A Short Bright Flash

By Theresa Lefitt (W.W. Norton & Company, $25.95)

The blurb: This book tells the story of Augustin Fresnel, the creator of the lenses used in lighthouses starting in the early 1800s. His lens changed the brightness and range of the lighthouses across the globe, including the Cape Spencer Lighthouse in Alaska.

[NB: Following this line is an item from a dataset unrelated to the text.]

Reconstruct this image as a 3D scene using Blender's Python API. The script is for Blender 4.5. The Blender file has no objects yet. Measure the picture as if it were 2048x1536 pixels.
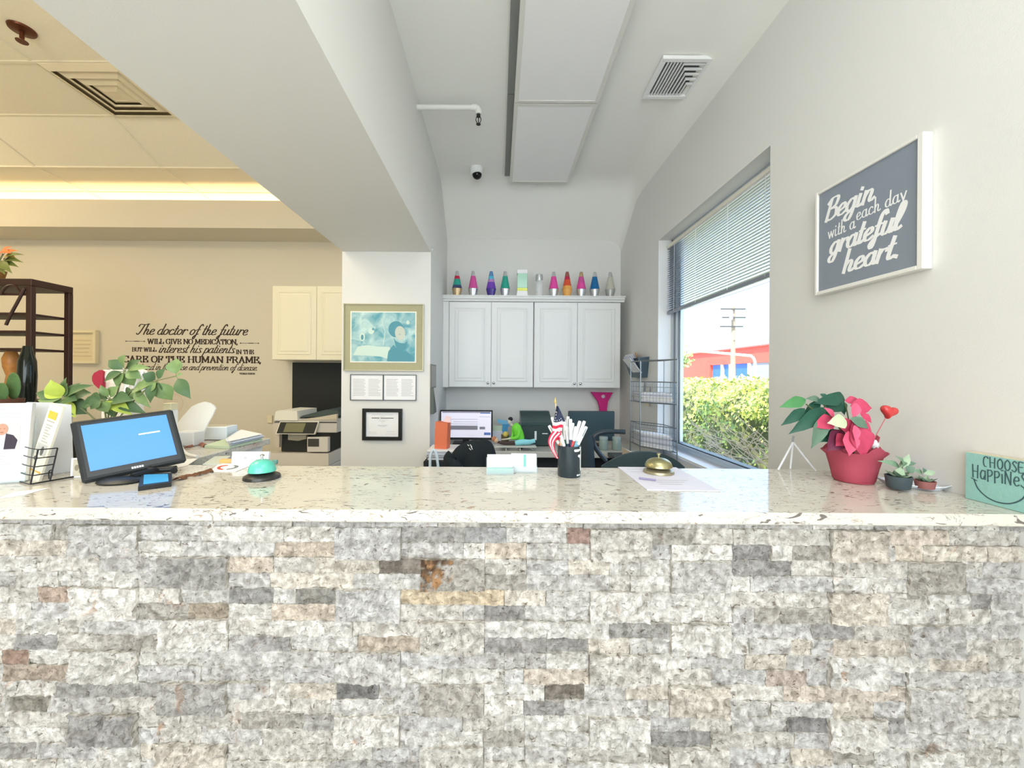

Excerpt: "One story alone dominated newspaper headlines in the autumn of 1817: the tragic, grisly fate of the passengers and crew on the French frigate la Meduse. As lurid new details emerged from the trial of the ship's court-martialed captain, victim Hugues Duroy de Chaumareys, and from the published account by two survivors, Parisians could talk of little else. The frigate had run aground on the Bank of Arguin, off the west coast of Africa, on July 2, 1816. With too little space in the lifeboats for everyone aboard, the crew cobbled together a makeshift, twenty-by-sixty-foot raft of planks and broken masts. Leaving a few crew members with the ship, de Chaumareys directed one woman and 146 men onto the raft, mostly soldiers, both French and mercenary, but also colonists bound for Senegal, and a few of the ship's officers. He promised, loudly and frequently, that the more seaworthy lifeboats would tow the raft to shore. The operation proved difficult, however, and the occupants of the raft soon saw the crew on the captain's lifeboat hacking at the towrope with a hatchet and crying 'We abandon them!' "

Dolls Behaving Badly

By Cinthia Ritchie (Grand Central Publishing, $13.99)

The blurb: The Anchorage-based author's novel is framed as a collection of diary entries and letters that detail a struggling divorcee who is trying to live her dream as an artist.

Excerpt: "Thursday, Sept. 15, 2005

"This is my diary, my pathetic little conversation with myself. No doubt I will burn it halfway through. I've never been one to finish anything. Mother used to say this was because I was born during a full moon, but like everything she says, it doesn't make a lick of sense.

"It isn't even the beginning of the year. Or even the month. It's not even my birthday. I'm starting, typical of me, impulsively, in the middle of September. I'm starting with the facts.

"I'm thirty-eight years old. I've slept with nineteen and a half men.

"I live in Alaska, not the wild parts but smack in the middle of Anchorage, with the Walmart and Home Depot squatting over streets littered with moose poop."